(Goal of the exercise): Reproduce the records below in full and exactly, without their images.
═══ Entries shown
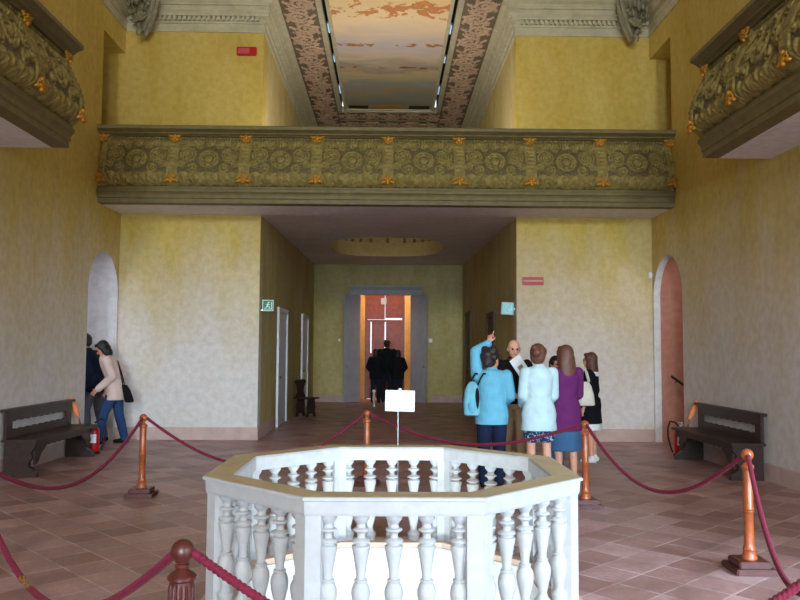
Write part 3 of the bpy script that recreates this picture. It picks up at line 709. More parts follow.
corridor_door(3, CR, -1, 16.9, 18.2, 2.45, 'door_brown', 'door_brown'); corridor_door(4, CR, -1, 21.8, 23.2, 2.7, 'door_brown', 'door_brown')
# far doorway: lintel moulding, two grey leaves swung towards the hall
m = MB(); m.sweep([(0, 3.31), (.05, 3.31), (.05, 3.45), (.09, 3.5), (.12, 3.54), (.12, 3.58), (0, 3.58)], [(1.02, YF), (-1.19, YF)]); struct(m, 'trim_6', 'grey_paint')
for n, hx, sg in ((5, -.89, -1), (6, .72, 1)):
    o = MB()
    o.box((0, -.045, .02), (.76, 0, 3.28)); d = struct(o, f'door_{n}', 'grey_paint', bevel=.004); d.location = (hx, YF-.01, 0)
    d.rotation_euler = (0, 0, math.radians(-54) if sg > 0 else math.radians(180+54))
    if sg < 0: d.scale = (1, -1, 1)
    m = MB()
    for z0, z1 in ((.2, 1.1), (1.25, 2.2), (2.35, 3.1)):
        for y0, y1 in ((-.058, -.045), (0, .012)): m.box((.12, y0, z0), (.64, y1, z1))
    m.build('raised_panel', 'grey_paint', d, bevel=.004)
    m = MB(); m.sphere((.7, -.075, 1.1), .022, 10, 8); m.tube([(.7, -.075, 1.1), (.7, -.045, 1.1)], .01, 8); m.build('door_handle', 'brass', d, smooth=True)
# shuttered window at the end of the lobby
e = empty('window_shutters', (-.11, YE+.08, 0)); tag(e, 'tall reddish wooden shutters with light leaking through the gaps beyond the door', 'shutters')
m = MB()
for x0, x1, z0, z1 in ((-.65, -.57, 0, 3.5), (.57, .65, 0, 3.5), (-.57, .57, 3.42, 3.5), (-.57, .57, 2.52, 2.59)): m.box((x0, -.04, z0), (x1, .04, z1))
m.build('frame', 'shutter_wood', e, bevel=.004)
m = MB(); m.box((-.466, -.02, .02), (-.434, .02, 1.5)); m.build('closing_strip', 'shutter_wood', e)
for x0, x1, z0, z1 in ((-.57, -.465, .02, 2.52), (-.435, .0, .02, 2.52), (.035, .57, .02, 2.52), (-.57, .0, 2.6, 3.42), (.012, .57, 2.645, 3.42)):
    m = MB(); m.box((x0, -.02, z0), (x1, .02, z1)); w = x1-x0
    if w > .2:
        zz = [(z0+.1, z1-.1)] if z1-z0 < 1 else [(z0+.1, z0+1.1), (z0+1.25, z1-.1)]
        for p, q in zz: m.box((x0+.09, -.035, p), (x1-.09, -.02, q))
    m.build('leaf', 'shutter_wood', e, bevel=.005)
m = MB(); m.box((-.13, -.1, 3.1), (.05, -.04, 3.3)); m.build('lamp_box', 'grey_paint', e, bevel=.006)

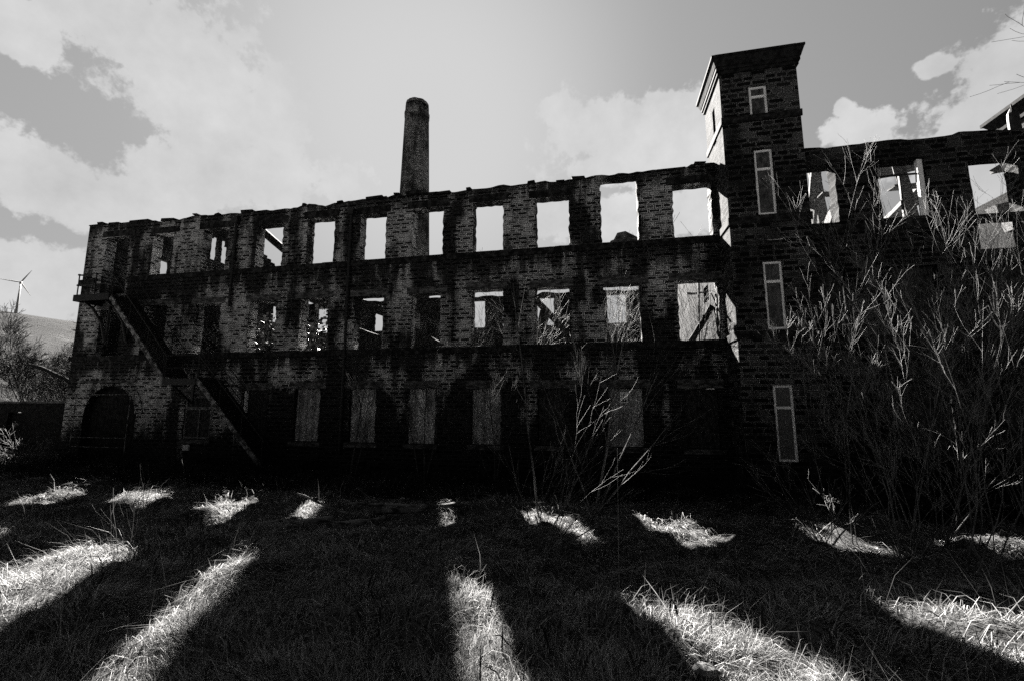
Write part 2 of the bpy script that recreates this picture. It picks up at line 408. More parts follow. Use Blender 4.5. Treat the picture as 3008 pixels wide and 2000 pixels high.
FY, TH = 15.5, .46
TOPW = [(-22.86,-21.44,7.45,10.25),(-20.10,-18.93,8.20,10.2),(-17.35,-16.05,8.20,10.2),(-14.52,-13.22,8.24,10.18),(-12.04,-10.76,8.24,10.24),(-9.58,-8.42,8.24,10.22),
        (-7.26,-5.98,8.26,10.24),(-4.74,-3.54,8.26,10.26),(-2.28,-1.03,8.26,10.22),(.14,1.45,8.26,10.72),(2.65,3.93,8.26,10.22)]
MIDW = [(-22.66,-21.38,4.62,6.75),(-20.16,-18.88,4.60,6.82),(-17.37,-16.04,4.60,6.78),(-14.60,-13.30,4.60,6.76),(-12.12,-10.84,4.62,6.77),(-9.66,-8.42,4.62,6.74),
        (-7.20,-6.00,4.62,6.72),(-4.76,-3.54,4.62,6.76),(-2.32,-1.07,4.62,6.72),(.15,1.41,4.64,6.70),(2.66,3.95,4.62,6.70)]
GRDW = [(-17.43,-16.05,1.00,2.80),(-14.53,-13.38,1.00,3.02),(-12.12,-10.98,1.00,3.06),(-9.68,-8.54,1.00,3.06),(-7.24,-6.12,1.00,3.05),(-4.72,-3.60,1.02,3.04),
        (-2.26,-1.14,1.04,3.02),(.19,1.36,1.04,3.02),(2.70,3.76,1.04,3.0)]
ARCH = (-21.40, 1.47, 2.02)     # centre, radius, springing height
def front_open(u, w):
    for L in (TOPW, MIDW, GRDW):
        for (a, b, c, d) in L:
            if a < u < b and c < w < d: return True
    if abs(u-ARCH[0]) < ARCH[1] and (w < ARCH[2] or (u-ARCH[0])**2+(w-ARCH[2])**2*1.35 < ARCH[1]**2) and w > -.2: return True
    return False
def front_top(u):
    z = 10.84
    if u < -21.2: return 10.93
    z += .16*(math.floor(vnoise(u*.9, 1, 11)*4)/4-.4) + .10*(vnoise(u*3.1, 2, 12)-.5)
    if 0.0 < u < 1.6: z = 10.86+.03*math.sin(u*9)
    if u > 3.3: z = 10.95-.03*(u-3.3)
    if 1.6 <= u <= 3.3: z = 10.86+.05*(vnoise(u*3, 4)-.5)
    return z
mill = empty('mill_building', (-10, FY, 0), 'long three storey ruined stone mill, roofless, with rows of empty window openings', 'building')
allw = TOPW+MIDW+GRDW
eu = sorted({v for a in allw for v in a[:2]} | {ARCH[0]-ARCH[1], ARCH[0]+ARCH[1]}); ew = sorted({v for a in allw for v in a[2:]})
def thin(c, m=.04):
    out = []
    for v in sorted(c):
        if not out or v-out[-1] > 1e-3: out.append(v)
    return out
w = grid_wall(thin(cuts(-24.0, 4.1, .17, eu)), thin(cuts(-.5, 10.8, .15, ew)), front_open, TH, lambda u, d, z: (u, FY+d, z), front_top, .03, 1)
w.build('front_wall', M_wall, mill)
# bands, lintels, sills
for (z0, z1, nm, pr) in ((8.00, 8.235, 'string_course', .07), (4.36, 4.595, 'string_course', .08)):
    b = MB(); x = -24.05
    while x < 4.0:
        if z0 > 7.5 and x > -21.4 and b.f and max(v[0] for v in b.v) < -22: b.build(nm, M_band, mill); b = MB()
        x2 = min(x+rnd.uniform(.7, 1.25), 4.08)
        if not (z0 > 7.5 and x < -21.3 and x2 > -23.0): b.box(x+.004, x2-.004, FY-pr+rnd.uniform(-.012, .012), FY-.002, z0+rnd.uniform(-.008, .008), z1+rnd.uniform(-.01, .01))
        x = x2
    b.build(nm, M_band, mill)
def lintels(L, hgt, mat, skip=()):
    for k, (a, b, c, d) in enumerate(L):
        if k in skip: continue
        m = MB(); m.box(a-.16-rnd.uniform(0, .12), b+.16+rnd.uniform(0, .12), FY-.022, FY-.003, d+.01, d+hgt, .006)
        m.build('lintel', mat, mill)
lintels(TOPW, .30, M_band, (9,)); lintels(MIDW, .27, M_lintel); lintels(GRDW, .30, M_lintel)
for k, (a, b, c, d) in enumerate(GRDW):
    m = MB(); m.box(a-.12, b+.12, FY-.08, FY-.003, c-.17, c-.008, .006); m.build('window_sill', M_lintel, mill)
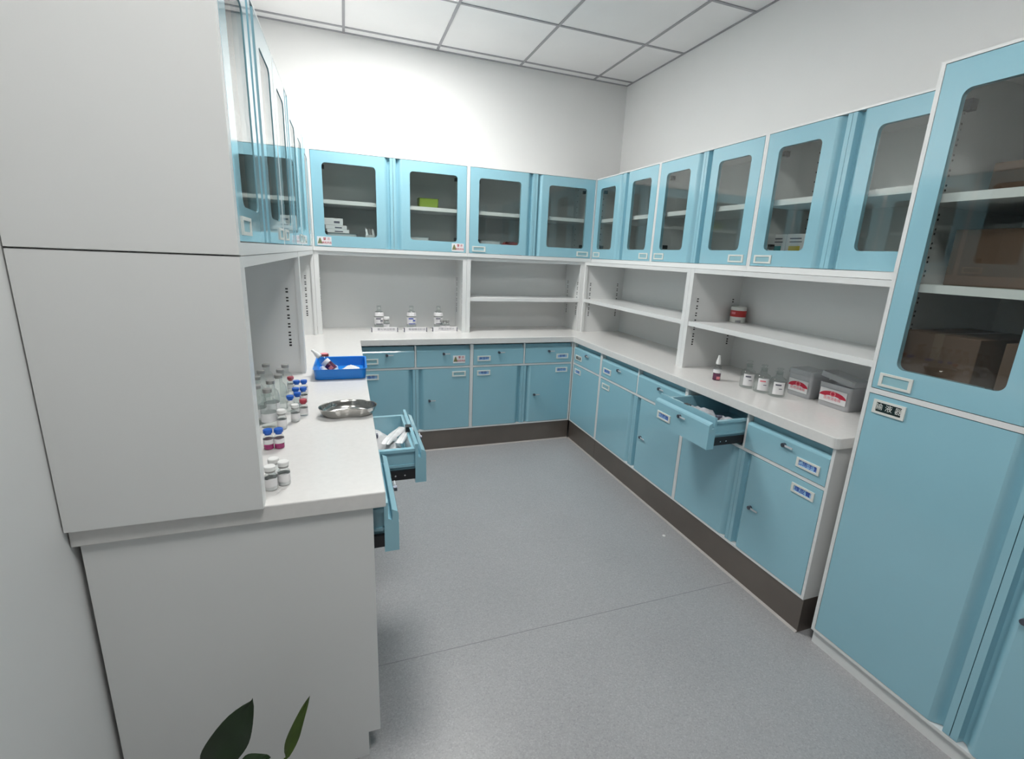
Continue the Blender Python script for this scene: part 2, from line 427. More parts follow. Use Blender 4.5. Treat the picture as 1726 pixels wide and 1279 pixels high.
══════
(Answer in full):
Write part 3 of the bpy script that recreates this picture. It picks up at line 709. More parts follow.
corridor_door(3, CR, -1, 16.9, 18.2, 2.45, 'door_brown', 'door_brown'); corridor_door(4, CR, -1, 21.8, 23.2, 2.7, 'door_brown', 'door_brown')
# far doorway: lintel moulding, two grey leaves swung towards the hall
m = MB(); m.sweep([(0, 3.31), (.05, 3.31), (.05, 3.45), (.09, 3.5), (.12, 3.54), (.12, 3.58), (0, 3.58)], [(1.02, YF), (-1.19, YF)]); struct(m, 'trim_6', 'grey_paint')
for n, hx, sg in ((5, -.89, -1), (6, .72, 1)):
    o = MB()
    o.box((0, -.045, .02), (.76, 0, 3.28)); d = struct(o, f'door_{n}', 'grey_paint', bevel=.004); d.location = (hx, YF-.01, 0)
    d.rotation_euler = (0, 0, math.radians(-54) if sg > 0 else math.radians(180+54))
    if sg < 0: d.scale = (1, -1, 1)
    m = MB()
    for z0, z1 in ((.2, 1.1), (1.25, 2.2), (2.35, 3.1)):
        for y0, y1 in ((-.058, -.045), (0, .012)): m.box((.12, y0, z0), (.64, y1, z1))
    m.build('raised_panel', 'grey_paint', d, bevel=.004)
    m = MB(); m.sphere((.7, -.075, 1.1), .022, 10, 8); m.tube([(.7, -.075, 1.1), (.7, -.045, 1.1)], .01, 8); m.build('door_handle', 'brass', d, smooth=True)
# shuttered window at the end of the lobby
e = empty('window_shutters', (-.11, YE+.08, 0)); tag(e, 'tall reddish wooden shutters with light leaking through the gaps beyond the door', 'shutters')
m = MB()
for x0, x1, z0, z1 in ((-.65, -.57, 0, 3.5), (.57, .65, 0, 3.5), (-.57, .57, 3.42, 3.5), (-.57, .57, 2.52, 2.59)): m.box((x0, -.04, z0), (x1, .04, z1))
m.build('frame', 'shutter_wood', e, bevel=.004)
m = MB(); m.box((-.466, -.02, .02), (-.434, .02, 1.5)); m.build('closing_strip', 'shutter_wood', e)
for x0, x1, z0, z1 in ((-.57, -.465, .02, 2.52), (-.435, .0, .02, 2.52), (.035, .57, .02, 2.52), (-.57, .0, 2.6, 3.42), (.012, .57, 2.645, 3.42)):
    m = MB(); m.box((x0, -.02, z0), (x1, .02, z1)); w = x1-x0
    if w > .2:
        zz = [(z0+.1, z1-.1)] if z1-z0 < 1 else [(z0+.1, z0+1.1), (z0+1.25, z1-.1)]
        for p, q in zz: m.box((x0+.09, -.035, p), (x1-.09, -.02, q))
    m.build('leaf', 'shutter_wood', e, bevel=.005)
m = MB(); m.box((-.13, -.1, 3.1), (.05, -.04, 3.3)); m.build('lamp_box', 'grey_paint', e, bevel=.006)

Write part 2 of the bpy script that recreates this picture. It picks up at line 408. More parts follow. Use Blender 4.5. Treat the picture as 3008 pixels wide and 2000 pixels high.
FY, TH = 15.5, .46
TOPW = [(-22.86,-21.44,7.45,10.25),(-20.10,-18.93,8.20,10.2),(-17.35,-16.05,8.20,10.2),(-14.52,-13.22,8.24,10.18),(-12.04,-10.76,8.24,10.24),(-9.58,-8.42,8.24,10.22),
        (-7.26,-5.98,8.26,10.24),(-4.74,-3.54,8.26,10.26),(-2.28,-1.03,8.26,10.22),(.14,1.45,8.26,10.72),(2.65,3.93,8.26,10.22)]
MIDW = [(-22.66,-21.38,4.62,6.75),(-20.16,-18.88,4.60,6.82),(-17.37,-16.04,4.60,6.78),(-14.60,-13.30,4.60,6.76),(-12.12,-10.84,4.62,6.77),(-9.66,-8.42,4.62,6.74),
        (-7.20,-6.00,4.62,6.72),(-4.76,-3.54,4.62,6.76),(-2.32,-1.07,4.62,6.72),(.15,1.41,4.64,6.70),(2.66,3.95,4.62,6.70)]
GRDW = [(-17.43,-16.05,1.00,2.80),(-14.53,-13.38,1.00,3.02),(-12.12,-10.98,1.00,3.06),(-9.68,-8.54,1.00,3.06),(-7.24,-6.12,1.00,3.05),(-4.72,-3.60,1.02,3.04),
        (-2.26,-1.14,1.04,3.02),(.19,1.36,1.04,3.02),(2.70,3.76,1.04,3.0)]
ARCH = (-21.40, 1.47, 2.02)     # centre, radius, springing height
def front_open(u, w):
    for L in (TOPW, MIDW, GRDW):
        for (a, b, c, d) in L:
            if a < u < b and c < w < d: return True
    if abs(u-ARCH[0]) < ARCH[1] and (w < ARCH[2] or (u-ARCH[0])**2+(w-ARCH[2])**2*1.35 < ARCH[1]**2) and w > -.2: return True
    return False
def front_top(u):
    z = 10.84
    if u < -21.2: return 10.93
    z += .16*(math.floor(vnoise(u*.9, 1, 11)*4)/4-.4) + .10*(vnoise(u*3.1, 2, 12)-.5)
    if 0.0 < u < 1.6: z = 10.86+.03*math.sin(u*9)
    if u > 3.3: z = 10.95-.03*(u-3.3)
    if 1.6 <= u <= 3.3: z = 10.86+.05*(vnoise(u*3, 4)-.5)
    return z
mill = empty('mill_building', (-10, FY, 0), 'long three storey ruined stone mill, roofless, with rows of empty window openings', 'building')
allw = TOPW+MIDW+GRDW
eu = sorted({v for a in allw for v in a[:2]} | {ARCH[0]-ARCH[1], ARCH[0]+ARCH[1]}); ew = sorted({v for a in allw for v in a[2:]})
def thin(c, m=.04):
    out = []
    for v in sorted(c):
        if not out or v-out[-1] > 1e-3: out.append(v)
    return out
w = grid_wall(thin(cuts(-24.0, 4.1, .17, eu)), thin(cuts(-.5, 10.8, .15, ew)), front_open, TH, lambda u, d, z: (u, FY+d, z), front_top, .03, 1)
w.build('front_wall', M_wall, mill)
# bands, lintels, sills
for (z0, z1, nm, pr) in ((8.00, 8.235, 'string_course', .07), (4.36, 4.595, 'string_course', .08)):
    b = MB(); x = -24.05
    while x < 4.0:
        if z0 > 7.5 and x > -21.4 and b.f and max(v[0] for v in b.v) < -22: b.build(nm, M_band, mill); b = MB()
        x2 = min(x+rnd.uniform(.7, 1.25), 4.08)
        if not (z0 > 7.5 and x < -21.3 and x2 > -23.0): b.box(x+.004, x2-.004, FY-pr+rnd.uniform(-.012, .012), FY-.002, z0+rnd.uniform(-.008, .008), z1+rnd.uniform(-.01, .01))
        x = x2
    b.build(nm, M_band, mill)
def lintels(L, hgt, mat, skip=()):
    for k, (a, b, c, d) in enumerate(L):
        if k in skip: continue
        m = MB(); m.box(a-.16-rnd.uniform(0, .12), b+.16+rnd.uniform(0, .12), FY-.022, FY-.003, d+.01, d+hgt, .006)
        m.build('lintel', mat, mill)
lintels(TOPW, .30, M_band, (9,)); lintels(MIDW, .27, M_lintel); lintels(GRDW, .30, M_lintel)
for k, (a, b, c, d) in enumerate(GRDW):
    m = MB(); m.box(a-.12, b+.12, FY-.08, FY-.003, c-.17, c-.008, .006); m.build('window_sill', M_lintel, mill)
Continue the Blender Python script for this scene: part 2, from line 427. More parts follow. Use Blender 4.5. Treat the picture as 1726 pixels wide and 1279 pixels high.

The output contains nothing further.